On grief and condoling

I never quite know what to say to a grieving person.

But I do know that keeping quiet is better than saying the wrong things. So, I just sit and stare. I occasionally ask if they need anything; a sip of water, some pillows, Kleenex? Mostly, I just stay and be THERE, physically.

It doesn’t matter if it is a loss I have experienced before, saying something inane like ‘welcome to the club’ is something people should be kicked in the teeth for.

The dynamics of every relationship are different; the loss of a friend to one person could be ‘greater’ than the tragic loss of both your parents on the same day.

It took me a while to learn this. Years ago, I thought people shouldn’t feel so bereaved when they lost a grandparent because, if you are sad that you lost your grandmother, would you rather have lost your mother instead? It just made sense to me at the time.

But as I grew older, I realized that we mean different things to different people. I found out that some people were actually mothered by their grandmothers and such a loss is felt too deeply, in a way that is hard, even impossible to explain. While there might be fanfare and an elaborate funeral party, they’re left with a hole in their heart, even more bereaved than their parent who’s lost a parent.

I really hate that thing where people think they’re condoling with someone and they say things like “Oh. I also lost so and so person in so and so year. Don’t worry, you’ll get over it”

Even worse is “eeyah, I know how you feel.” No, you don’t. Yes, you may have lost your mother or sister too, but that doesn’t mean you know how they feel. Their loss isn’t commensurate to yours and what all the emotions you felt then, are definitely different from what they’re feeling now, regardless of the similitude of your losses.

And the absolute worst of the lot are those who expect the bereaved to be ‘strong’ and not grieve in whatever way they choose to purge the emotion.

“Be a man. Stop crying. Life goes on. Aren’t you a believer? Don’t you submit to God’s will?”

Someone’s life has just changed irrevocably; I could write a full dissertation on the many ways their life has been altered, yet you want him to be a man and not…feel?

Long after I leave a bereaved person, I always wonder if my presence, while definitely not enough to make them feel better, didn’t at least make them feel worse.
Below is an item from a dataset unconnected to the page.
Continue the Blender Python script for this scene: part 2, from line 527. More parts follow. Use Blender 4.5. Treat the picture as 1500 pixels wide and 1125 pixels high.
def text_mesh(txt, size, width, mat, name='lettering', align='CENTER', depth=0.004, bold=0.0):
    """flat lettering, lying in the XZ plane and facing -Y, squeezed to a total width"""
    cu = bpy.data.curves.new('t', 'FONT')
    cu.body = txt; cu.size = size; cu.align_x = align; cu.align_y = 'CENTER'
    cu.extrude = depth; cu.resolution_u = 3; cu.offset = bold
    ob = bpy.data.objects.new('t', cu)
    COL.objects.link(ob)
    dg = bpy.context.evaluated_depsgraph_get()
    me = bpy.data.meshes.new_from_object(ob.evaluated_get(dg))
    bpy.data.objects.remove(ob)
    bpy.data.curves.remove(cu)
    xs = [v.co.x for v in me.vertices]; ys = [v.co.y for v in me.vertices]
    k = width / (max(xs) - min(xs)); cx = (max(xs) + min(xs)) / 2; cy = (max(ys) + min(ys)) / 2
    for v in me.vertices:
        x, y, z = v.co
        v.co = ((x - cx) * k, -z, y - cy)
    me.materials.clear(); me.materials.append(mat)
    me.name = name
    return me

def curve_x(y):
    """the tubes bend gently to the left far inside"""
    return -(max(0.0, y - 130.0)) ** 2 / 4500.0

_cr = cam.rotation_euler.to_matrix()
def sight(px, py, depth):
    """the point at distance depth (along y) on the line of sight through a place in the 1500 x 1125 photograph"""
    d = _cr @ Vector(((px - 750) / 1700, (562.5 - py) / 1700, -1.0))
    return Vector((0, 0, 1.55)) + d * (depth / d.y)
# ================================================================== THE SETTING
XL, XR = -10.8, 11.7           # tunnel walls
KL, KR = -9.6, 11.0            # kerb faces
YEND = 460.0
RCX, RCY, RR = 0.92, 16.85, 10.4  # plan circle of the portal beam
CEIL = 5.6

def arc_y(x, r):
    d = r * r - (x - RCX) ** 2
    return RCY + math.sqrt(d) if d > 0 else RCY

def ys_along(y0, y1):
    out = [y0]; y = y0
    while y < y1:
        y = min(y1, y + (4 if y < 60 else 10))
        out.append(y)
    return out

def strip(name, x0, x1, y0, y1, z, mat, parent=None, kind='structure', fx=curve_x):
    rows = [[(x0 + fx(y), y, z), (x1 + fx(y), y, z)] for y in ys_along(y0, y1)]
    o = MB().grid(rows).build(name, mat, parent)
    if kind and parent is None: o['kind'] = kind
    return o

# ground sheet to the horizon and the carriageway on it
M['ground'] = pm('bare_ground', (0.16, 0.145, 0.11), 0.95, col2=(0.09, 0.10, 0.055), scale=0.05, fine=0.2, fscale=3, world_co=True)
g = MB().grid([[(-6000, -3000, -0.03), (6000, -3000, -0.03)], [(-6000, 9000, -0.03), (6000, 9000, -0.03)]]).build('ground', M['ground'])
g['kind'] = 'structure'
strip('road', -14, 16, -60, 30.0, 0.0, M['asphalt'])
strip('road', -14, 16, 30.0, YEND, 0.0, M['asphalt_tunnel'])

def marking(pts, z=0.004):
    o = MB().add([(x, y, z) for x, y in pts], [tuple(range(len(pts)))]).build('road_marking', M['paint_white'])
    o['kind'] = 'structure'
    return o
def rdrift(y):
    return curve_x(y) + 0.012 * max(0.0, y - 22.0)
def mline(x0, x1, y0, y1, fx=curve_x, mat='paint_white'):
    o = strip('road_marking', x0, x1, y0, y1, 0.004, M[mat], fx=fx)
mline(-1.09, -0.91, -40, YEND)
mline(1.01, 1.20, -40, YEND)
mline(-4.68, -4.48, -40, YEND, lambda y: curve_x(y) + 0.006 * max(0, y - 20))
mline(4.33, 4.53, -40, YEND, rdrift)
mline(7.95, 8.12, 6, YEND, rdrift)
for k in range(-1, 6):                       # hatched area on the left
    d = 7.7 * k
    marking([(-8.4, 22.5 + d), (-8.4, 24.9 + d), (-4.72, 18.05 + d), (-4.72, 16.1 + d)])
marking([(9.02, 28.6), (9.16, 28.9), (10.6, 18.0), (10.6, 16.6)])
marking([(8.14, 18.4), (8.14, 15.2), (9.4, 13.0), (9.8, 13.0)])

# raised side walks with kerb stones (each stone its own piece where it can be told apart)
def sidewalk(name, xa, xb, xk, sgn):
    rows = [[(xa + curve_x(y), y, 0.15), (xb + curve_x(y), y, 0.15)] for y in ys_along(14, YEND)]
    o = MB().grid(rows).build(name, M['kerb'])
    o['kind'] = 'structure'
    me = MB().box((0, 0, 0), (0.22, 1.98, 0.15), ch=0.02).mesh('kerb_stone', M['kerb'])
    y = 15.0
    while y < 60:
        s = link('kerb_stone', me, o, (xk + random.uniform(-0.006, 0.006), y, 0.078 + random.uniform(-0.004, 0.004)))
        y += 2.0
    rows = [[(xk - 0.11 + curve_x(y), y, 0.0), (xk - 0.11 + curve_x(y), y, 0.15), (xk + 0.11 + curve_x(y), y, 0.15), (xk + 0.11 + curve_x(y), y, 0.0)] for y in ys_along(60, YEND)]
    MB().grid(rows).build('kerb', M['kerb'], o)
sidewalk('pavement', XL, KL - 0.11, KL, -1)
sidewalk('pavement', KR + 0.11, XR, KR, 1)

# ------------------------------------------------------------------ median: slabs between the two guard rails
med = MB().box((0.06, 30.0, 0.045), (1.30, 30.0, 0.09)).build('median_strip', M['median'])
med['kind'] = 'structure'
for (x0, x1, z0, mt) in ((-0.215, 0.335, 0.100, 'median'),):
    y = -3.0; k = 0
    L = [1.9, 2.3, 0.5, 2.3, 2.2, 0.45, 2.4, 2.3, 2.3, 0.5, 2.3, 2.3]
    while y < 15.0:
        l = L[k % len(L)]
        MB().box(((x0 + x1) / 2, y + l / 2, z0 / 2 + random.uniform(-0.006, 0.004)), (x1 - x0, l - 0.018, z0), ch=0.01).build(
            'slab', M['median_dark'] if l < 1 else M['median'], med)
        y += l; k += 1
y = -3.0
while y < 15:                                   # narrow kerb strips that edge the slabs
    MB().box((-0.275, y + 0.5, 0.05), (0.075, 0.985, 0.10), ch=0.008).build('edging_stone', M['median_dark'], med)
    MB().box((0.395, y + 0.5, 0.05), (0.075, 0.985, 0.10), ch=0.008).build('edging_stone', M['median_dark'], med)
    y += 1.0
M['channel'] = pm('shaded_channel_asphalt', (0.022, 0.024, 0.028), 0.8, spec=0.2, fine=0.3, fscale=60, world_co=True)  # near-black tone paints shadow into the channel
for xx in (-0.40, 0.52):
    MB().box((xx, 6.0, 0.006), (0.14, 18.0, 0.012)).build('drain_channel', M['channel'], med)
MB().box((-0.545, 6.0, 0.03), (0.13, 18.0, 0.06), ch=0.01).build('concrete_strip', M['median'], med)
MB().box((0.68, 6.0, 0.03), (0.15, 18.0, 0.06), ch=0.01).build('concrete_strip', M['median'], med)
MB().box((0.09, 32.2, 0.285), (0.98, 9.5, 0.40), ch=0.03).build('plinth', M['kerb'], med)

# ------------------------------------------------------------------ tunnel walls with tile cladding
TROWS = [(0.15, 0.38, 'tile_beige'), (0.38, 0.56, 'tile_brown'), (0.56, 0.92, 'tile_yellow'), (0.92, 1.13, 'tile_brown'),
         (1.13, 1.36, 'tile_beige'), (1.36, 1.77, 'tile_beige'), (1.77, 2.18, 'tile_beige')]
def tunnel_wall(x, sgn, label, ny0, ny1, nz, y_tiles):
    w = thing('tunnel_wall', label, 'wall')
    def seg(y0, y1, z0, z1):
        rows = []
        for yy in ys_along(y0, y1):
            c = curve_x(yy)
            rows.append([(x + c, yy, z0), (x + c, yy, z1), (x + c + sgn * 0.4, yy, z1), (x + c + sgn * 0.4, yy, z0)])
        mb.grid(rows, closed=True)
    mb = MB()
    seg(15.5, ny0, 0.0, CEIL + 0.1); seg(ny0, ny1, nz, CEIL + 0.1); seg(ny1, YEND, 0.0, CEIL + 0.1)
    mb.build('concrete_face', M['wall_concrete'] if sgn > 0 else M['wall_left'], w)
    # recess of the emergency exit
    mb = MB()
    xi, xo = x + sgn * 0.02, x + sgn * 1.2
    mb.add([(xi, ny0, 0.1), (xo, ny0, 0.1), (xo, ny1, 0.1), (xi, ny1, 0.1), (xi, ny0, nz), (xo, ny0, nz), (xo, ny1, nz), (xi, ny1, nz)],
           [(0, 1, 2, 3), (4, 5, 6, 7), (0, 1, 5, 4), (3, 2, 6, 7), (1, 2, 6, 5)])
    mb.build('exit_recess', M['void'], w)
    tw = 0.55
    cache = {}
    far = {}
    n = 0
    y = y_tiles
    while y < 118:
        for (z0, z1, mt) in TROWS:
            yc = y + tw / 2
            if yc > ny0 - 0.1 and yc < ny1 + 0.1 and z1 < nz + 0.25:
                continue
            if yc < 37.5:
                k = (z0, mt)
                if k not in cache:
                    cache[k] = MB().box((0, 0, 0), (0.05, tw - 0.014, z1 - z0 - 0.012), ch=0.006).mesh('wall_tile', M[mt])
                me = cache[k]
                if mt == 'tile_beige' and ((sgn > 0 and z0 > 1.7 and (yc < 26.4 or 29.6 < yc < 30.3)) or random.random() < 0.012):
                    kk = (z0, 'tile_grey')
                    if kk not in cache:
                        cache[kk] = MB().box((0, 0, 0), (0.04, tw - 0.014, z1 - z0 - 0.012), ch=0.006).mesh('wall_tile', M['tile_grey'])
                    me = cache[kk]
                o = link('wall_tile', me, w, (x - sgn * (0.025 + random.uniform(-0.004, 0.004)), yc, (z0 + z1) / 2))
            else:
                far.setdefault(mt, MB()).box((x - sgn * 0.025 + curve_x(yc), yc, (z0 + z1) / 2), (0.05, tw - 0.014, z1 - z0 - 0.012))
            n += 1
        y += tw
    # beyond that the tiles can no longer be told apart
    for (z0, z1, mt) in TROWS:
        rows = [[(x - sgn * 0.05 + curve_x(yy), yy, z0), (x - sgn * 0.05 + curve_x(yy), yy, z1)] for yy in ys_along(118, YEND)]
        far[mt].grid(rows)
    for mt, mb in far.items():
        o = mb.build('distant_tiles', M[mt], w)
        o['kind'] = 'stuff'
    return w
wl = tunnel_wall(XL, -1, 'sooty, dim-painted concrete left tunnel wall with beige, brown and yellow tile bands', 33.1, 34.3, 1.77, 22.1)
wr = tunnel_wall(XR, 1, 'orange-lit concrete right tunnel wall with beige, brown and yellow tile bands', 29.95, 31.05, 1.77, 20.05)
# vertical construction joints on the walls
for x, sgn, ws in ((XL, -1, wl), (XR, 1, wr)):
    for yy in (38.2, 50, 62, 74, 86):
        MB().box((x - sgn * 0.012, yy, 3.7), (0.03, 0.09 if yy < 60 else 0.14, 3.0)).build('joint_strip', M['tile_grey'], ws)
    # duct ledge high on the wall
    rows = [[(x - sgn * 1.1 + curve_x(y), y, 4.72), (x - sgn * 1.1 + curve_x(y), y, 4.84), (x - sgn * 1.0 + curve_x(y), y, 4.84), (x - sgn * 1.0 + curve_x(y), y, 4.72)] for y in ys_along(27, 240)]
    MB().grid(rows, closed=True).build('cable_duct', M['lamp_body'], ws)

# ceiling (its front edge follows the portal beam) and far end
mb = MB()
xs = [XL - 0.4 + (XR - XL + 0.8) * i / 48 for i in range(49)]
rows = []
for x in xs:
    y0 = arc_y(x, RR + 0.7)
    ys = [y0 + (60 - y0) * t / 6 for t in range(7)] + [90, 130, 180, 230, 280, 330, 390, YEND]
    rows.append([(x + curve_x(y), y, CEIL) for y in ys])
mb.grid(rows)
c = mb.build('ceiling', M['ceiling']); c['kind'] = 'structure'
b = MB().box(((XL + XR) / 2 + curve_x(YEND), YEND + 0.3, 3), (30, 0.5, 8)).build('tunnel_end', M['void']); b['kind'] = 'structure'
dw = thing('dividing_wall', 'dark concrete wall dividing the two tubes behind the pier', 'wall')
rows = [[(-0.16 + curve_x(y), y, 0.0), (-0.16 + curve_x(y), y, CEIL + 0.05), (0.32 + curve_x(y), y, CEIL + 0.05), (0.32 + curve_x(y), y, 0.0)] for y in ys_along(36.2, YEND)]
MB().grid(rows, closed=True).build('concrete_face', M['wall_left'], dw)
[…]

I don’t remember ever offering words of consolation other than telling someone who’s experiencing grief not to blame themselves for their loss, not to feel responsible for it because it’s a huge burden to bear.

I say the occasional ‘sorry’ and hand over a handkerchief and squeeze a hand or give a hug as they bawl their eyes. I know that their tears that day are only a small fraction of the buckets they’d later cry alone, in the privacy of their room, many months, and even years after the death of a loved one.

I know how tough it is going to be for them to deal with, and eventually come to terms with their loss. But whenever someone is grieving, I sit there and say nothing.

Because I never know what to say to a grieving person. I only know how to be physically present.